Glamour, cultura, futuribilità: il caso del Festival di Hyères

C’è un festival in Francia che non ha la stessa risonanza mediatica del Met Gala (anzi, ne è lontanissimo), ma che è considerato l’emblema del glamour e, soprattutto, un trampolino di lancio fondamentale per la nuova generazione di creativi. È diventato un caso e vi spieghiamo perché

di Domenico Casoria

 

Più che un evento culturale il Met Gala sembra essere diventato una vetrina sterile per i marchi maggiori che con la scusa di donare sperano di entrare nel vortice dell’hype social. Esiste, però, un festival in Francia che non ha la stessa risonanza mediatica dell’evento americano (anzi, ne è lontanissimo), ma che è considerato l’emblema del glamour e, soprattutto, un trampolino di lancio fondamentale per la nuova generazione di creativi. Stiamo parlando del Festival Internazionale di moda, fotografia e accessori di Hyères che ogni anno indaga la complessità dell’atto creativo nella moda.

Il caso del Festival di Hyères

Fondato da Jean-Pierre Blanc, il festival si tiene ogni anno a Villa Noailles, dimora cubista progettata negli Anni Venti da Robert Mallet-Stevens. Mettiamo subito le cose in chiaro: il Festival di Hyères può contare sull’appoggio di marchi come Chanel, LVMH ed Hermès che rappresentano l’apice del sistema moda francese e sono disposti a sostenere i giovani che nel tempo hanno imparato a utilizzare la manifestazione come megafono delle proprie istanze.

Non è un evento famoso e sponsorizzato come quello che si svolge a New York, soprattutto perché parla al mondo della creazione e non alle star che indossano gli abiti. Tra i vincitori annovera, però, Viktor e Rolf che poi hanno fondato il loro brand. Anthony Vaccarello, direttore creativo di Yves Saint Laurent. Azzedine Alaïa, Dries Van Noten e Julienne Dossena, attuale direttore creativo di Paco Rabanne.

Un plus per i giovani

La presenza dei marchi d’eccellenza francesi è sicuramente un plus per i giovani creativi, che vedono nell’evento la possibilità di un confronto diretto con realtà affermate e che sono invogliati a partecipare. Per esempio, nei lavori andati in scena nell’ultima edizione si è sviluppata l’idea di abito come armatura protettiva, grazie al quale si riesce a costruire (o decostruire) la propria identità rispetto ai rigidi schemi imposti dalla società.
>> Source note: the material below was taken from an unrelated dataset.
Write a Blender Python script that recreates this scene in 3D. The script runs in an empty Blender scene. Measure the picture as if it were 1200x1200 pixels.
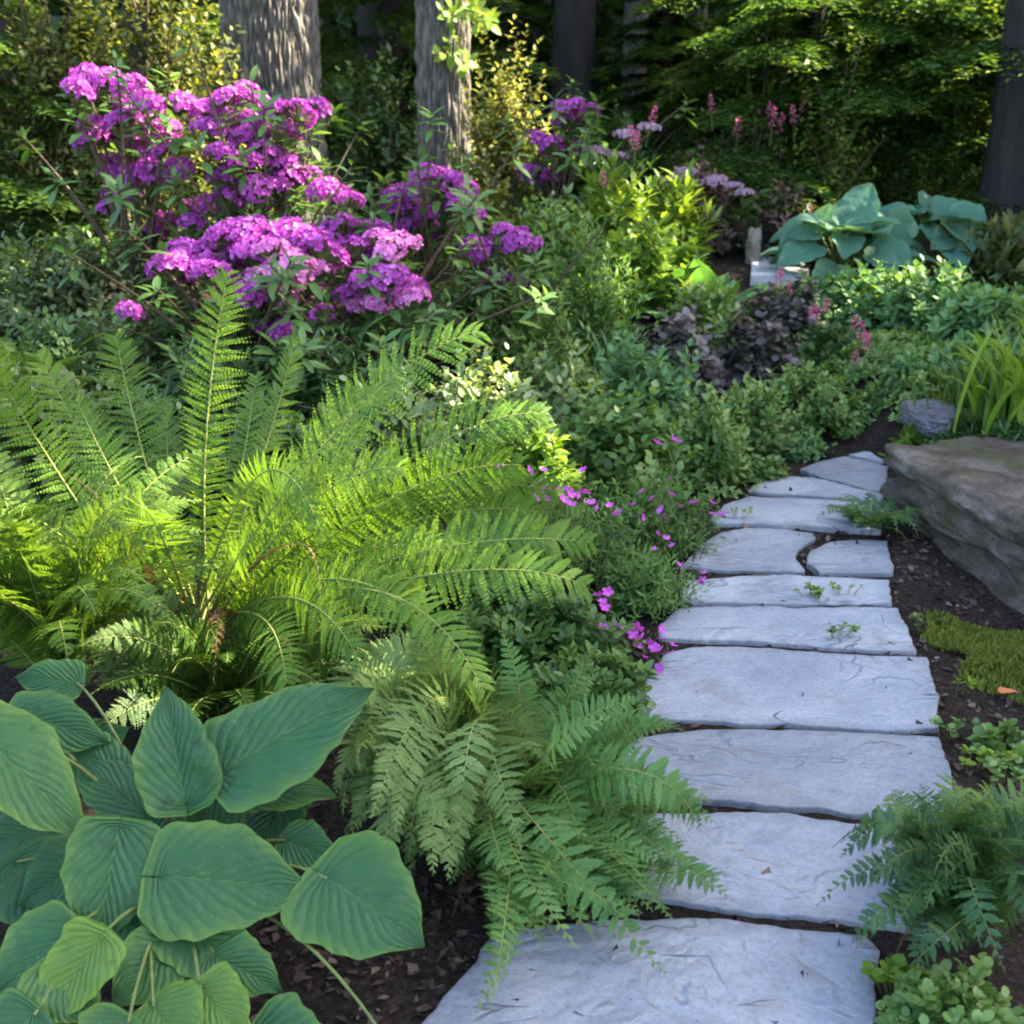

I riferimenti sono stati molteplici, dal designer finlandese Leevi Ikäheimo che ha riportato in vita l’estetica dei rave anni Novanta inserendo spuntoni rigidi, fino alle architetture di Bo Kwon Min che ha costruito “grattaceli” fatti di cinghie in pelle avvolte attorno ai modelli che sfilavano. Ma a stupire sono stati i vincitori delle due categorie più importanti.

Trampolino di lancio

La designer svedese Petra Fagerstrom è stata premiata col Prix Atelier des Matières con una collezione ispirata alla storia della nonna, ex paracadutista sovietica. Il designer belga Igor Dieryck ha vinto il Grand Prix della giuria Première Vision con una collezione che richiamava il concetto di uniforme legato al mondo degli hotel in cui ha lavorato durante gli anni di università. Mettere sullo stesso piano il Festival di Hyères e il Met Gala potrebbe sembrare quasi strano, ma parliamo a tutti gli effetti di una vetrina attiva utilizzata per lanciare nuovi talenti con idee innovative. Soprattutto, è l’anello di congiunzione tra talento e mondo artigianale. E a ben vedere dai nomi, funziona.